Weed, possibly the industry’s biggest, or at least loudest, critic of influencers surprised many when he revealed Tribe to be his first investment after leaving his post as Unilever’s top marketer. This move injected some credibility in the space and, like Lund, Weed thinks influencers are the answer to marketers’ increasing demand for content, driven by social media.
“When it comes to content, there are three key aspects for marketers. Quality, speed and cost,” Weed says.
“Usually, you can find a way to check two of those boxes, but it is very hard to check all three when it comes to content-heavy campaigns. Tribe changes that for marketers by providing a cost-effective marketplace to curate high-quality organic content at scale.
“Everyone now has a high-quality phone that takes great photos right in their pocket, and if you can get consumers to take photos of products against a brief, it unlocks a whole new era of content.”
L-R: Tribe CEO Anthony Svirskis, Keith Weed, Tribe founder Jules Lund
Lund echoes this, saying the arrival of high-quality technology to people’s mobiles means anyone can create content that matches creative agencies.
“With personalisation, marketers have never needed digital content more in their lives,” Lund says.
“Existing creative solutions fall short, yet it’s the first time in history that a brand’s own customers have the tech and the talent to generate the variety and the volume required.
“Who better to craft content your customers love, than your customers themselves.”
Sharyn Smith, Social Soup CEO, has also recognised further potential for influencers.
“Influencers are not just content creators but often the early adopters in a category and have access to live feedback from their audiences,” Smith says.
“Influencers can be an incredible bridge for brands to understand what the market wants from new products and how to communicate a message to market about their category of influence.”
To help close this gap Social Soup recently launched ‘Influential Insights’, a way to connect influencers and brands to co-create new products and services.
We’ve already seen brands recognise influencers’ insights and deciding to partner with them for brand collaborations. For example, Sammy Robinson joined a list of influencers in collaborating with fashion brands to produce their own clothing collection, with her Princess Polly x Sammy Robinson collection selling out.
The value of influencers for big tech
For years Facebook has been watching as brands bypass it to work directly with influencers, meaning it misses out on extra advertising revenue.
After years of letting influencer marketing grow, it swooped in and tweaked its algorithm to encourage brands to pay for greater reach, after so many become reliant on social media.
Instagram is free to swoop in once again and make the platform pay-for-play as it did with Facebook.
The signs for this happening are already here.

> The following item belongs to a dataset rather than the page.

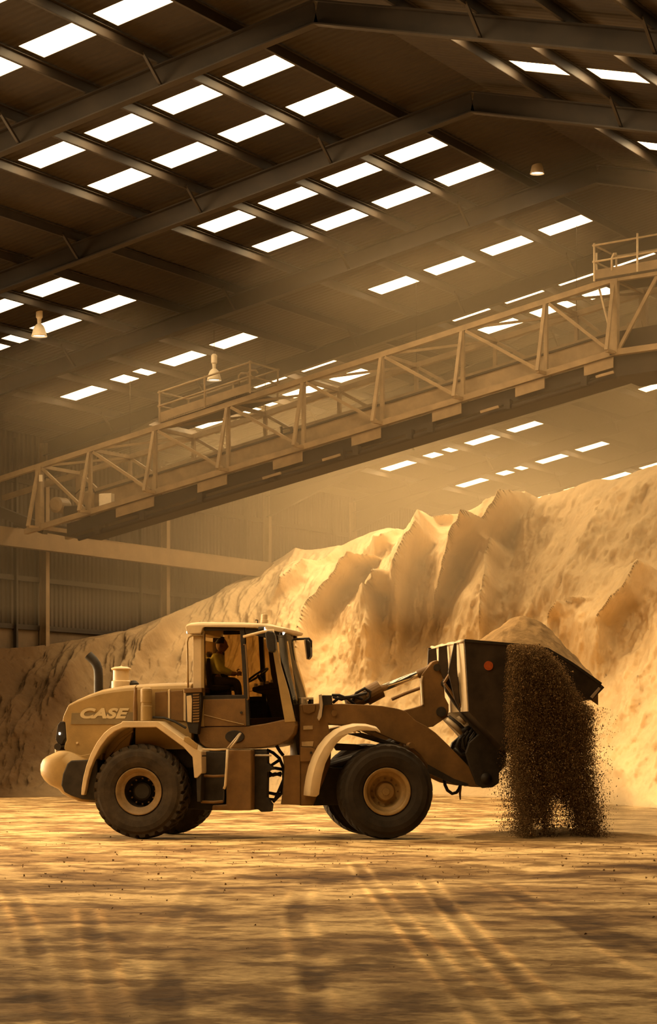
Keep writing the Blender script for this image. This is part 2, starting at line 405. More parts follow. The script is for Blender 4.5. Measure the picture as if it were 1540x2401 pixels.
def blot(px, py, rx, ry, a):
    g = track_line([(px, py)])[0]; global WEAR
    WEAR = WEAR - a*np.exp(-((X-g.x)/rx)**2-((Y-g.y)/ry)**2)*np.clip(.9+2.2*fbm(X*2.2, Y*1.3, 3), 0, 2)
for b_ in ((380, 2320, .14, 1.6, 1.1), (410, 2360, .12, 1.0, .8), (740, 2290, .10, 1.8, 1.3), (740, 2230, .12, 1.2, .7), (700, 2130, .16, 1.2, 1.0), (1350, 2150, .25, 1.3, .9), (1430, 2205, .30, 1.2, 1.3), (850, 2245, .30, .5, 1.0), (800, 2255, .25, .5, .9), (290, 2180, .35, .9, .9), (90, 2230, .3, 1.6, .7), (60, 2330, .25, 1.2, .8), (500, 2250, .5, 1.2, .5), (1030, 2120, .3, 1.2, .8), (960, 2340, .3, 1.0, .8), (1200, 2270, .5, 1.0, .5), (1180, 2100, .6, 1.4, .6), (620, 2170, .5, 1.0, .5), (450, 2120, .25, 2.0, .8)): blot(*b_)
band = seg_dist(X, Y, track_line([(-400, 2078), (0, 2070), (500, 2055), (1000, 2042), (1540, 2030), (2000, 2020)]))
WEAR -= .85*np.exp(-(band/1.5)**2)*np.clip(1.0+2.0*fbm(X*.8, Y*.5, 4), 0, 1.6)
Z *= np.clip((Y-4)/10, 0, 1)
fl = np.clip((Y-33)/5, 0, 1)*np.clip((47-Y)/4, 0, 1); Z = Z*(1-.75*fl) - .0*fl
Pg[:, :, 2] = Z - .012
floor_me = grid_mesh('floor', turn(Pg), None)
at_ = floor_me.attributes.new('wear', 'FLOAT', 'POINT'); at_.data.foreach_set('value', WEAR.astype(np.float32).ravel())
def floor_material():
    m = mat('compacted_sand_floor', (.45, .30, .145), .95, 0, .1, .5, spec=.1); nt = m.node_tree; N = nt.nodes; L = nt.links; p = N['Principled BSDF']
    tc = N.new('ShaderNodeTexCoord')
    def nz(scale, detail, rough=.6, st=(1, 1, 1)):
        mp = N.new('ShaderNodeMapping'); mp.inputs['Scale'].default_value = st; L.new(tc.outputs['Object'], mp.inputs[0])
        n = N.new('ShaderNodeTexNoise'); n.inputs['Scale'].default_value = scale; n.inputs['Detail'].default_value = detail; n.inputs['Roughness'].default_value = rough; L.new(mp.outputs[0], n.inputs['Vector']); return n.outputs['Fac']
    def ramp(fac, a, b, ca, cb):
        r = N.new('ShaderNodeValToRGB'); r.color_ramp.elements[0].position = a; r.color_ramp.elements[1].position = b
        r.color_ramp.elements[0].color = (*ca, 1); r.color_ramp.elements[1].color = (*cb, 1); L.new(fac, r.inputs[0]); return r.outputs[0]
    def mix(fac, a, b, mode='MIX'):
        x = N.new('ShaderNodeMix'); x.data_type = 'RGBA'; x.blend_type = mode
        if isinstance(fac, float): x.inputs[0].default_value = fac
        else: L.new(fac, x.inputs[0])
        L.new(a, x.inputs[6]); L.new(b, x.inputs[7]); return x.outputs[2]
    base = ramp(nz(.45, 5, .62), .42, .57, (.36, .225, .10), (.76, .55, .28))
    damp = ramp(nz(1.5, 5, .6), .42, .54, (.40, .34, .27), (1, 1, 1))
    fine = ramp(nz(10, 4, .7), .34, .60, (.70, .66, .60), (1.05, 1.04, 1.0))
    c = mix(1.0, base, damp, 'MULTIPLY'); c = mix(1.0, c, fine, 'MULTIPLY')
    wa = N.new('ShaderNodeAttribute'); wa.attribute_name = 'wear'            # compacted pale ridges beside tyre tracks, damp dark spots
    wm = N.new('ShaderNodeMath'); wm.operation = 'MULTIPLY_ADD'; wm.inputs[1].default_value = .5; wm.inputs[2].default_value = .5; L.new(wa.outputs['Fac'], wm.inputs[0])
    wr = N.new('ShaderNodeValToRGB'); e = wr.color_ramp.elements; e[0].color = (.36, .30, .23, 1); e[1].color = (1.75, 1.7, 1.6, 1); mid = e.new(.5); mid.color = (1, 1, 1, 1); L.new(wm.outputs[0], wr.inputs[0])
    c = mix(1.0, c, wr.outputs[0], 'MULTIPLY')
    L.new(c, p.inputs['Base Color'])
    b = N.new('ShaderNodeBump'); b.inputs['Distance'].default_value = .006; b.inputs['Strength'].default_value = .6
    ad = N.new('ShaderNodeMath'); ad.operation = 'ADD'; L.new(nz(5, 4, .7), ad.inputs[0]); L.new(nz(13, 2, .5), ad.inputs[1]); L.new(ad.outputs[0], b.inputs['Height']); L.new(b.outputs[0], p.inputs['Normal'])
    return m
M['floor'] = floor_material()
floor = obj('floor', floor_me, M['floor']); tag(floor, 'rutted sandy floor with tyre tracks and damp patches', kind='structure')
ap = MB(); ap.box(UV(50, 21, -.15), UX*60, VX*32, (0, 0, .03)); ap.build('subfloor', M['floor'], floor)

# ---------------------------------------------------------------- the sand pile against the left wall
def interp(x, pts): return np.interp(x, [p[0] for p in pts], [p[1] for p in pts])
CREST = [(-260, 1560), (0, 1522), (90, 1512), (180, 1500), (300, 1478), (375, 1450), (500, 1398), (560, 1362), (640, 1320), (692, 1284), (715, 1290), (760, 1284), (800, 1278), (868, 1247), (905, 1238), (960, 1244), (1010, 1222), (1082, 1202), (1110, 1190), (1170, 1164), (1230, 1150), (1262, 1168), (1320, 1150), (1400, 1124), (1450, 1122), (1500, 1102), (1540, 1090), (1700, 1060), (1900, 1040)]
CREST_D = [(-260, 73), (0, 75.6), (375, 84), (640, 91), (870, 89), (1100, 86), (1230, 82), (1400, 79), (1540, 76), (1900, 70)]
TOE_D = [(-260, 66), (0, 67.5), (300, 70), (640, 72), (1000, 71), (1200, 67), (1400, 61), (1540, 57), (1900, 50)]
pxs = np.linspace(-240, 1880, 760); nh = 300
hs = np.linspace(0, 1, nh)
azX = (pxs-CX)/F_PX; cd = interp(pxs, CREST_D); td = interp(pxs, TOE_D); cz = CAM_H+(YH-interp(pxs, CREST))/F_PX*cd
H_, A_ = np.meshgrid(hs, azX, indexing='ij'); CD = cd[None, :]; TD = td[None, :]; CZ = cz[None, :]
prof = H_**1.12                                          # slightly concave foot
D_ = TD+(CD-TD)*H_; Zp = CZ*prof
Yimg = YH-(Zp-CAM_H)/D_*F_PX; Ximg = np.broadcast_to(pxs[None, :], Yimg.shape)
RIDGES = [  # polyline in the photograph, push (m), gentle side width (px), steep side width (px)
    ([(1235, 1150), (1222, 1195), (1195, 1255), (1120, 1340), (1045, 1420), (1000, 1500)], 3.9, 120, 5),
    ([(1085, 1203), (1035, 1245), (1030, 1310), (985, 1405), (975, 1440), (930, 1560)], 3.5, 120, 5),
    ([(905, 1330), (850, 1355), (800, 1400), (755, 1455), (735, 1520), (700, 1640)], 2.9, 130, 6),
    ([(1180, 1290), (1172, 1340), (1165, 1400), (1150, 1475), (1120, 1560)], 2.8, 80, 6),
    ([(960, 1410), (935, 1440), (915, 1440), (905, 1500), (880, 1600)], 2.5, 70, 7),
    ([(965, 1245), (925, 1290), (880, 1330)], 1.8, 80, 8),
    ([(800, 1278), (760, 1330), (700, 1400), (640, 1480)], 1.6, 90, 10),
    ([(1480, 1110), (1420, 1210), (1370, 1330), (1330, 1440), (1300, 1600)], 2.0, -60, -150),
    ([(700, 1284), (660, 1330), (600, 1400), (540, 1500)], .6, 60, 16),
    ([(1540, 1360), (1480, 1440), (1430, 1500), (1400, 1620)], 2.2, 90, 9),
    ([(1385, 1450), (1345, 1455), (1320, 1500), (1300, 1600)], 1.8, 40, 9),
    ([(450, 1420), (400, 1500), (330, 1600), (280, 1700)], 1.3, 120, 10),
    ([(300, 1480), (230, 1560), (150, 1660), (90, 1760)], 1.2, 100, 12),
]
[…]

In June Instagram revealed it would be making it easier for advertisers to promote organic branded content posts, which it says has been one of the biggest requests from brands.
Natalie Giddings, Managing Director at The Remarkables Group, says these new features will give influencer marketing a significant boost from brands, propelling it even further.

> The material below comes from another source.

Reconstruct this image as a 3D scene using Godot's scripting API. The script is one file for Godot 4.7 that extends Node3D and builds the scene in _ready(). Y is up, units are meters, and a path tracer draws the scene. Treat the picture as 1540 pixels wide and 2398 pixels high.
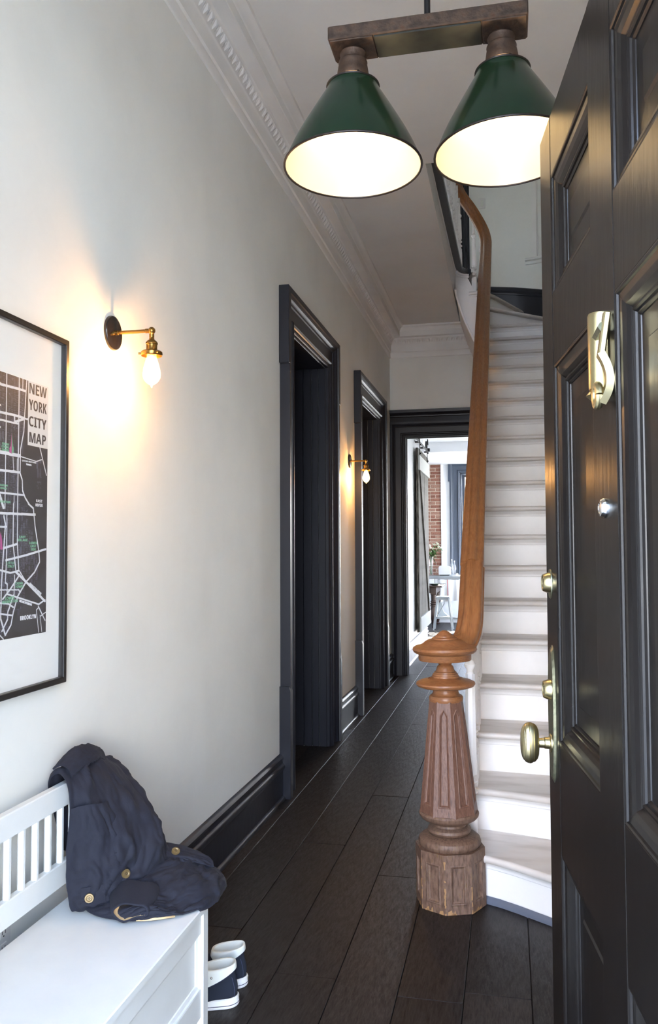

Giddings says brands want to reach more people and influencers’ content attracts more favourable results than when brands amplify their own content.

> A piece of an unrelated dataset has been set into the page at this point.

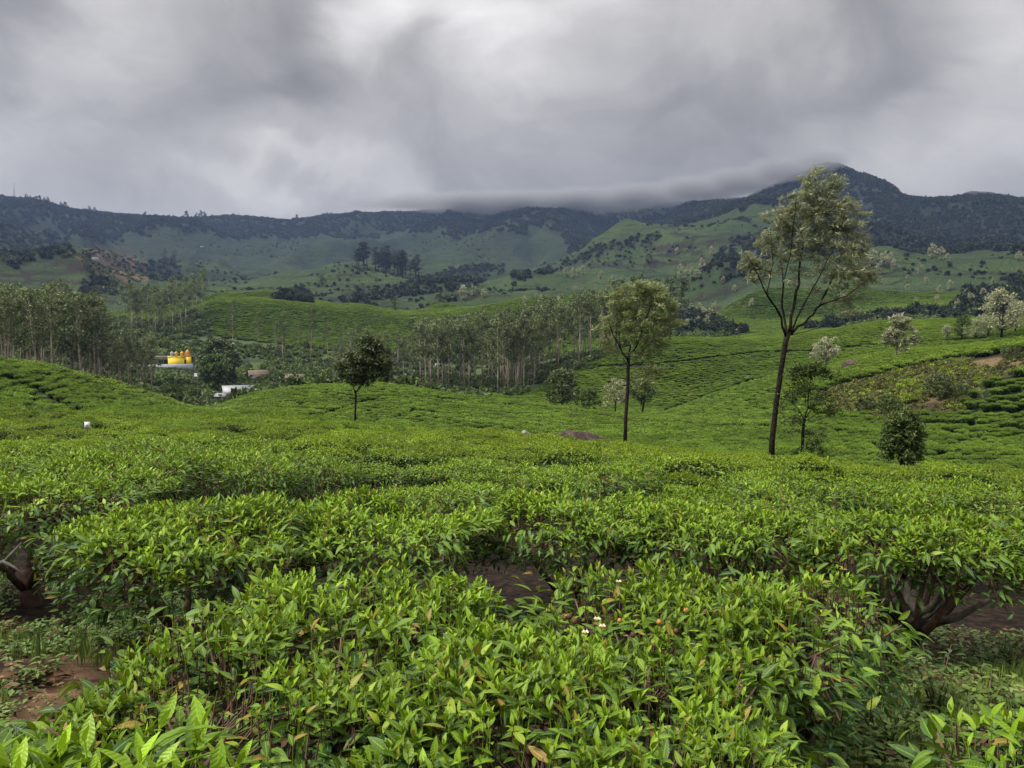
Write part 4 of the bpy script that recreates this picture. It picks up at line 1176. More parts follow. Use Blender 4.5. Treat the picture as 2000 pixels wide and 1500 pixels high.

To Giddings it shows that Facebook and Instagram now see influencer content not just “effectively organically”, but as “advertising content”.
“Our data repeatedly shows audiences respond up to three times better to influencers’ content, outperforming the brands own content almost always,” Giddings says.
“This effect is also replicated when amplifying those posts too. Giving brands a compelling reason to re-route more advertising dollars to Facebook or Instagram.”
While some have cautioned further changes to Instagram’s algorithm could wound influencers, Aaron Brooks, co-founder of influencer provider Vamp, isn’t concerned, saying influencers have proved their resilience.
“There’s always been a lot of talk about the Instagram and Facebook algorithm, and how to get around it, what are the benefits of it, and what are some of the sticking points,” Brooks says.
“But for us, based on our partnership, we’re told that quality content is always key.
“So, as long as influencers are pushing out great content and have an engaged audience base, then of course that content is going to surface up as a higher priority in the algorithm.”
Agencies are realising any work they engage with around influencer content needs to be more “authentic”, with Publicis’ Sarna saying he expects a “gradual progression” in how it works with influencers.
“To be honest, this is as much brand-led as it is by us. With the honeymoon period over, and what at times feels like a saturation of brand-sponsored activity on some influencer accounts, brands are beginning to desire a return to a more authentic relationship where they work with influencers who genuinely love and use their products, rather than the superficial financial transaction for content and audience reach,” Sarna says.
“This begins to delve back into the realms of ambassadorship through a longer-term relationship between brand and influencer, and even exploration of mutual activity beyond only online content.
“The increases over time will therefore be more within the realms of authenticity, honest appraisal and recommendation, and ongoing partnerships with fewer (but more relevant) influencers.”
Filip Sarna
So while there are still influencer marketing skeptics, the evolution of the space will give brands and agencies greater confidence in spending in the sector.
The arrival of new technology has meant people spend more of their hours on social media, but it’s also given marketers tools to meet the increased demand for content it created.
“Comms briefings need to brief with social media in mind, and collectively we all need to break with entrenched analogue beliefs of answering with a ‘TV-first’ mentality (maybe adopted for social later),” Sarna says.
“It’s high time we recognise that social media needs to be treated and used as the mainstream medium that it is today.
“And the sooner that all happens, the sooner social media may genuinely be integrated as part of true omnichannel strategies.
“Yet this all only speaks to social media catching up to be treated on an equal playing field with other channels. Looking to the future, we are on the cusp of a hyper-service, hyper-personalisation era.
“What’s most exciting there, is that this data-reliant era of marketing will play to the strengths of what social media can offer brands. I feel like this will be the next major point of maturity; brands and marketers will finally be forced to recognise the power of what social media can do on a consumer-by-consumer level.”